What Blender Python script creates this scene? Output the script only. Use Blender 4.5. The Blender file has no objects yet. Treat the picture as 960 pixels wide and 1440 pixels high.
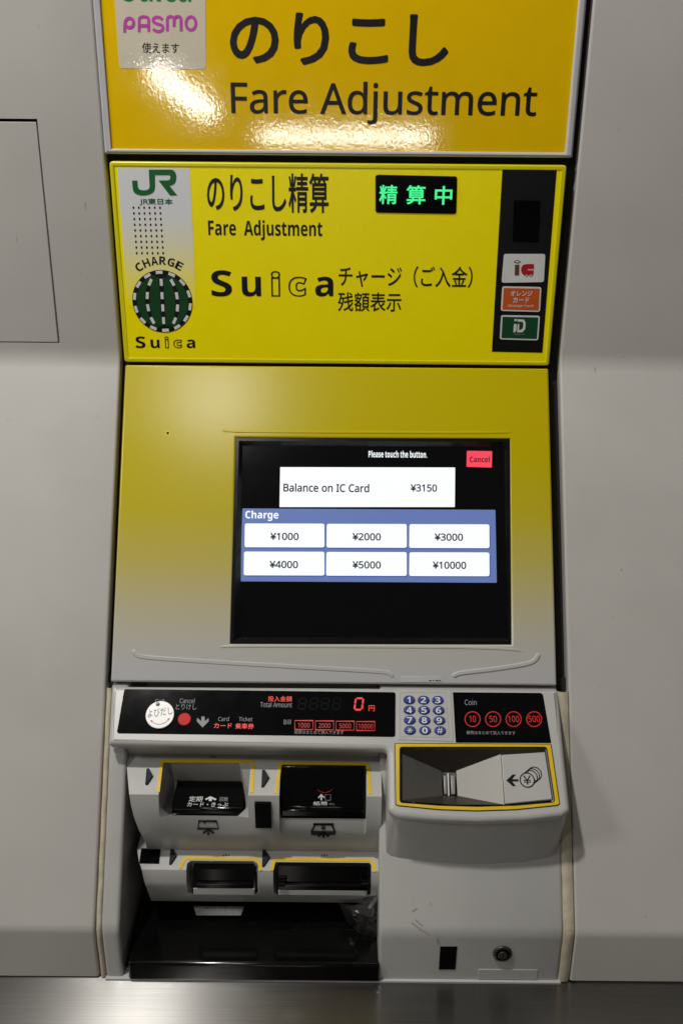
import bpy, bmesh, math, random
from mathutils import Vector, Matrix
from mathutils.geometry import tessellate_polygon
random.seed(4)
C = bpy.context.scene.collection
SC = bpy.context.scene

# ------------------------------------------------------------------ camera
F_PX = 1400.0                      # focal length in photo pixels (960 x 1440)
PITCH, ROLL = math.radians(22.5), math.radians(0.5)
CZ = 0.907                         # camera height over the counter
CAM = Vector((0, 0, CZ))
R0 = Vector((1, 0, 0)); FW = Vector((0, math.cos(PITCH), -math.sin(PITCH)))
U0 = Vector((0, math.sin(PITCH), math.cos(PITCH)))
cr, sr = math.cos(ROLL), math.sin(ROLL)
CX_ = R0 * cr + U0 * sr; CU_ = U0 * cr - R0 * sr
cam_d = bpy.data.cameras.new('camera'); cam = bpy.data.objects.new('camera', cam_d); C.objects.link(cam)
m = Matrix((CX_, CU_, -FW)).transposed().to_4x4(); m.translation = CAM
cam.matrix_world = m
cam_d.sensor_fit = 'VERTICAL'; cam_d.sensor_height = 36; cam_d.lens = F_PX / 1440 * 36
cam_d.clip_start = 0.02; cam_d.clip_end = 100
SC.camera = cam

# ------------------------------------------------------------------ light
SC.view_settings.view_transform = 'Standard'; SC.view_settings.look = 'None'
SC.view_settings.exposure = 0.0; SC.view_settings.gamma = 1.0
wd = bpy.data.worlds.new('World'); SC.world = wd; wd.use_nodes = True
wn = wd.node_tree.nodes; wl = wd.node_tree.links
bg = wn['Background']
tcw = wn.new('ShaderNodeTexCoord'); sx = wn.new('ShaderNodeSeparateXYZ'); rw = wn.new('ShaderNodeValToRGB'); mw = wn.new('ShaderNodeMath')
mw.operation = 'MULTIPLY_ADD'; mw.inputs[1].default_value = .5; mw.inputs[2].default_value = .5
wl.new(tcw.outputs['Generated'], sx.inputs[0]); wl.new(sx.outputs['Z'], mw.inputs[0]); wl.new(mw.outputs[0], rw.inputs[0]); wl.new(rw.outputs[0], bg.inputs[0])
rw.color_ramp.elements[0].position = .35; rw.color_ramp.elements[0].color = (.009, .0085, .0075, 1)
rw.color_ramp.elements[1].position = .8; rw.color_ramp.elements[1].color = (.045, .043, .041, 1)
bg.inputs[1].default_value = 1.0

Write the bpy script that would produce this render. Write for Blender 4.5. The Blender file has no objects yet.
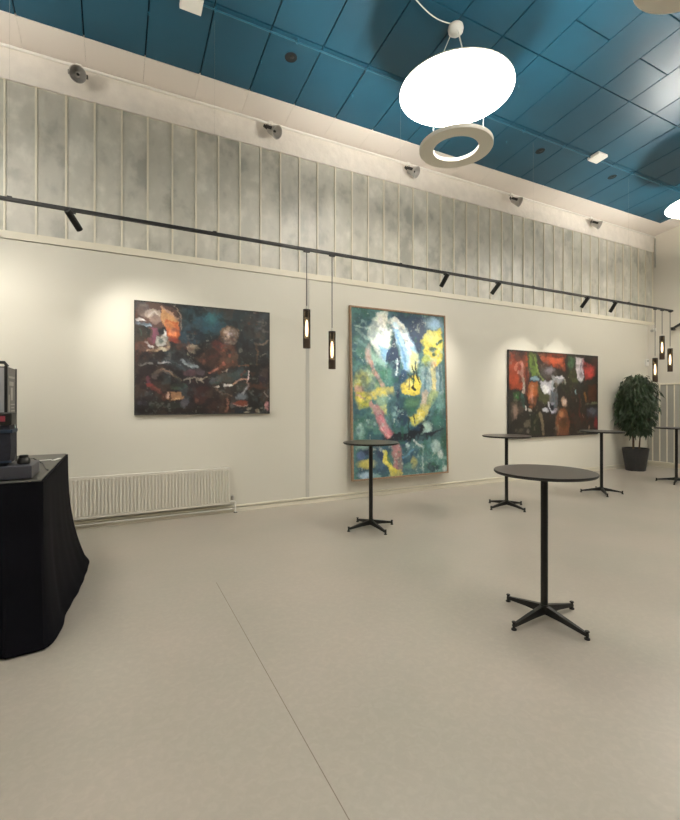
import bpy, bmesh, math, random
import numpy as np
from mathutils import Vector, Matrix, Euler
random.seed(7)
rng = np.random.RandomState(11)
S = bpy.context.scene
COL = S.collection
PI = math.pi

# ------------------------------------------------------------ camera, world, exposure
EYE = 1.6
FWD = Vector((0.4524, 0.8918, 0))
cam_data = bpy.data.cameras.new('camera'); cam = bpy.data.objects.new('camera', cam_data); COL.objects.link(cam)
cam.location = (0, 0, EYE)
cam.rotation_euler = FWD.to_track_quat('-Z', 'Y').to_euler()
cam_data.sensor_fit = 'HORIZONTAL'; cam_data.sensor_width = 36
cam_data.lens = 443 / 680 * 36
cam_data.shift_y = -8 / 680
cam_data.clip_start = .05
S.camera = cam
w = bpy.data.worlds.new('world'); S.world = w; w.use_nodes = True
w.node_tree.nodes['Background'].inputs[0].default_value = (.9, .95, 1, 1)
w.node_tree.nodes['Background'].inputs[1].default_value = .05
S.view_settings.view_transform = 'Standard'; S.view_settings.look = 'None'
S.view_settings.gamma = 1; S.view_settings.use_curve_mapping = False
S.view_settings.exposure = 1.10
S.cycles.use_denoising = True
S.cycles.max_bounces = 8; S.cycles.diffuse_bounces = 5; S.cycles.transparent_max_bounces = 16
S.cycles.sample_clamp_indirect = 4
LAMP_DISC = 8.0      # emission in place of the ring light the lamp discs reflect
LAMP_RING = 75.0      # upward strip inside each lamp ring
SPOT_W = 45.0
LAMP_COL = (1.0, .95, .87)

# ------------------------------------------------------------ helpers
def lin(h):
    h = h.lstrip('#'); out = []
    for i in (0, 2, 4):
        c = int(h[i:i+2], 16) / 255
        out.append(c / 12.92 if c <= .04045 else ((c + .055) / 1.055) ** 2.4)
    return tuple(out)

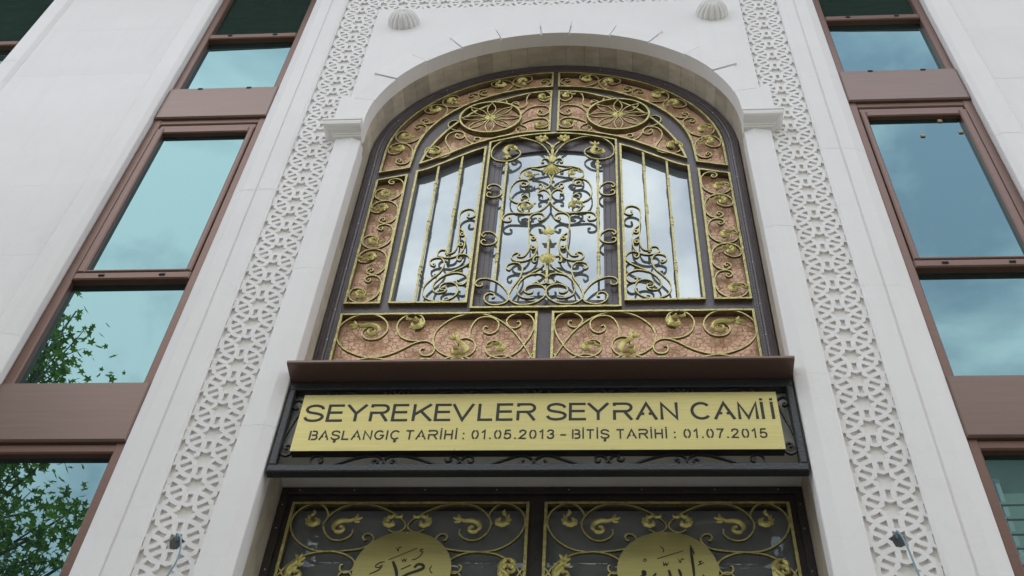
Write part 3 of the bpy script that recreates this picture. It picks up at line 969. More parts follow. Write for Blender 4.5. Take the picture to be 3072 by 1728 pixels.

******

• **Short exercise**
Leave out the pictures and return every record word for word.

• **Expected answer**
What Blender Python script creates this scene? Output the script only. Use Blender 4.5. The Blender file has no objects yet. Treat the picture as 960 pixels wide and 1440 pixels high.
import bpy, bmesh, math, random
from mathutils import Vector, Matrix
from mathutils.geometry import tessellate_polygon
random.seed(4)
C = bpy.context.scene.collection
SC = bpy.context.scene

# ------------------------------------------------------------------ camera
F_PX = 1400.0                      # focal length in photo pixels (960 x 1440)
PITCH, ROLL = math.radians(22.5), math.radians(0.5)
CZ = 0.907                         # camera height over the counter
CAM = Vector((0, 0, CZ))
R0 = Vector((1, 0, 0)); FW = Vector((0, math.cos(PITCH), -math.sin(PITCH)))
U0 = Vector((0, math.sin(PITCH), math.cos(PITCH)))
cr, sr = math.cos(ROLL), math.sin(ROLL)
CX_ = R0 * cr + U0 * sr; CU_ = U0 * cr - R0 * sr
cam_d = bpy.data.cameras.new('camera'); cam = bpy.data.objects.new('camera', cam_d); C.objects.link(cam)
m = Matrix((CX_, CU_, -FW)).transposed().to_4x4(); m.translation = CAM
cam.matrix_world = m
cam_d.sensor_fit = 'VERTICAL'; cam_d.sensor_height = 36; cam_d.lens = F_PX / 1440 * 36
cam_d.clip_start = 0.02; cam_d.clip_end = 100
SC.camera = cam

# ------------------------------------------------------------------ light
SC.view_settings.view_transform = 'Standard'; SC.view_settings.look = 'None'
SC.view_settings.exposure = 0.0; SC.view_settings.gamma = 1.0
wd = bpy.data.worlds.new('World'); SC.world = wd; wd.use_nodes = True
wn = wd.node_tree.nodes; wl = wd.node_tree.links
bg = wn['Background']
tcw = wn.new('ShaderNodeTexCoord'); sx = wn.new('ShaderNodeSeparateXYZ'); rw = wn.new('ShaderNodeValToRGB'); mw = wn.new('ShaderNodeMath')
mw.operation = 'MULTIPLY_ADD'; mw.inputs[1].default_value = .5; mw.inputs[2].default_value = .5
wl.new(tcw.outputs['Generated'], sx.inputs[0]); wl.new(sx.outputs['Z'], mw.inputs[0]); wl.new(mw.outputs[0], rw.inputs[0]); wl.new(rw.outputs[0], bg.inputs[0])
rw.color_ramp.elements[0].position = .35; rw.color_ramp.elements[0].color = (.009, .0085, .0075, 1)
rw.color_ramp.elements[1].position = .8; rw.color_ramp.elements[1].color = (.045, .043, .041, 1)
bg.inputs[1].default_value = 1.0

Write the bpy script that would produce this render. Write for Blender 4.5. The Blender file has no objects yet.
import bpy, bmesh, math, random
import numpy as np
from mathutils import Vector, Matrix, Euler
random.seed(7)
rng = np.random.RandomState(11)
S = bpy.context.scene
COL = S.collection
PI = math.pi

# ------------------------------------------------------------ camera, world, exposure
EYE = 1.6
FWD = Vector((0.4524, 0.8918, 0))
cam_data = bpy.data.cameras.new('camera'); cam = bpy.data.objects.new('camera', cam_data); COL.objects.link(cam)
cam.location = (0, 0, EYE)
cam.rotation_euler = FWD.to_track_quat('-Z', 'Y').to_euler()
cam_data.sensor_fit = 'HORIZONTAL'; cam_data.sensor_width = 36
cam_data.lens = 443 / 680 * 36
cam_data.shift_y = -8 / 680
cam_data.clip_start = .05
S.camera = cam
w = bpy.data.worlds.new('world'); S.world = w; w.use_nodes = True
w.node_tree.nodes['Background'].inputs[0].default_value = (.9, .95, 1, 1)
w.node_tree.nodes['Background'].inputs[1].default_value = .05
S.view_settings.view_transform = 'Standard'; S.view_settings.look = 'None'
S.view_settings.gamma = 1; S.view_settings.use_curve_mapping = False
S.view_settings.exposure = 1.10
S.cycles.use_denoising = True
S.cycles.max_bounces = 8; S.cycles.diffuse_bounces = 5; S.cycles.transparent_max_bounces = 16
S.cycles.sample_clamp_indirect = 4
LAMP_DISC = 8.0      # emission in place of the ring light the lamp discs reflect
LAMP_RING = 75.0      # upward strip inside each lamp ring
SPOT_W = 45.0
LAMP_COL = (1.0, .95, .87)

# ------------------------------------------------------------ helpers
def lin(h):
    h = h.lstrip('#'); out = []
    for i in (0, 2, 4):
        c = int(h[i:i+2], 16) / 255
        out.append(c / 12.92 if c <= .04045 else ((c + .055) / 1.055) ** 2.4)
    return tuple(out)

Write part 3 of the bpy script that recreates this picture. It picks up at line 969. More parts follow. Write for Blender 4.5. Take the picture to be 3072 by 1728 pixels.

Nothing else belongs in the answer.